Prato Urban Jungle a case study for Integrated Territorial Development

PUJ workshop
The PUJ project in Prato has been selected as one of the twelve good practice cities within the study on Integrated Territorial Development (ITD) as part of the analysis of all Urban Innovative Actions projects. The research has been carried out through the analysis of the available documentation as well as through interviews with the municipality and local stakeholders in order to assess how the project has managed to be implemented through an ITD approach. 

The UIA study on integrated development can be found here, along with the PUJ case study.

What is integrated territorial development?

First of all, Integrated territorial approach is one of the EU’s main objectives. Already the New Leipzig Charter, adopted in 2020, underlines the need to better coordinate urban development at spatial, sectoral and temporal levels. This integrated territorial approach relies on the “simultaneous and fair consideration of all concerns and interests relevant to urban development”. In the same vain, the EU has put an emphasis on integrated territorial development through the regulation of the Cohesion Policy in adopting policy objective 5, “Europe closer to citizens by fostering the sustainable and integrated development of all types of territories”. Integrated territorial development (ITD) proposes a different way of shaping solutions to territorial challenges regardless of administrative boundaries. 

The concept of ITD is widely recognised and has been at the core of EU urban policies for several decades. The New Leipzig Charter has proposed 4 key principles that are commonly used as good urban working principles:

  1. Place-based approach: focusing urban strategies at a coherent scale, beyond administrative boundaries, in order to foster endogenous urban transformation and reduce socioeconomic inequalities.

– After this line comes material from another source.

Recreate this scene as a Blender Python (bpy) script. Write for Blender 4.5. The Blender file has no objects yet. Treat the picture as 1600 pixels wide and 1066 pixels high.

  2. Integrated approach (multi-sectoral): coordinating all areas of urban policy in particular the environmental, social and economic dimensions. It aims to overcome the political silos that do not take into account co-dependencies or interdependencies with other sectors.

  3. Participation and co-creation: involving all urban actors to strengthen local democracy and letting citizens having a say in processes that affect their daily lives. It includes new forms of co-creation and co-design practices that can help cities in managing conflicts, share responsibilities, find innovative solutions.

  4. Multi-level governance: tackling challenges jointly across all levels of urban and spatial policy. It requires the cooperation of all societal actors, including the civil society and the private sector. Vertical and horizontal multi-level and multi-stakeholder cooperation, both bottom-up and top-down, are key to good urban governance.

These working principles translate into a methodological approach and lead cities and territories to adopt new ways of designing urban policies. In particular, these principles help incorporate the complexity of conflicting objectives and interlinked challenges.

Although the principles of integrated territorial development are not new, cities still face difficulties in effectively implementing ITD.